Background:
Initially, I created a small partition on a hard drive to try Ubuntu as an alternative to the previously installed Windows XP. After finding Ubuntu useful and running into space problems on that small partition, I created a new bigger one next to it and installed Ubuntu (same version) there again. The boot menu was updated correctly after both installations but since I didn't need the smaller Ubuntu partition any more, I deleted it - leading to a boot menu entry pointing to a non-existent installation.

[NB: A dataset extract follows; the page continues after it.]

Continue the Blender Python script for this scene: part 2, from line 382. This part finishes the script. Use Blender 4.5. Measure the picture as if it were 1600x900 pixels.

After learning about Grub Customizer, I was able to delete (or hide, whatever) the boot menu entry of the old Ubuntu installation and set the new one as default, everything was fine.
Problem:
After I received an update today (kernel image or something, not sure how to find out what it was exactly), suddenly the old boot menu entries are back at system boot:
An interesting detail is that since the update, the top two entries show the new kernel version 3.8.0-35-generic
, even though the entry for the "current" (existent) Ubuntu installation (under which I received the update) is the 6th from the top, i.e. the one on /dev/sdb7
, which still shows 3.8.0-29-generic
.
The Grub Customizer still showed the menu the way I had configured it previously (removed 2 top entries pointing to the old Ubuntu installation as well as the "Previous Linux versions" entry):
I already tried running update-grub
as found here, but this still seems to find the old (3.8.0-29-generic
) version, although I am unsure if they are really reported correctly:
friendfx@Laptop:~$ sudo update-grub
[sudo] password for friendfx:
Generating grub.cfg ...
Found linux image: /boot/vmlinuz-3.8.0-35-generic
Found initrd image: /boot/initrd.img-3.8.0-35-generic
Found linux image: /boot/vmlinuz-3.8.0-29-generic
Found initrd image: /boot/initrd.img-3.8.0-29-generic
Found memtest86+ image: /boot/memtest86+.bin
Found Microsoft Windows XP Professional on /dev/sdb2
done
...and, more importantly, after rebooting the menu at system boot is still the same, i.e. with the old and "Previous Linux versions" entries.
Question:
What can I do to get the configuration I set in Grub Customizer to apply to the actual boot menu at system start? Did I miss anything obvious?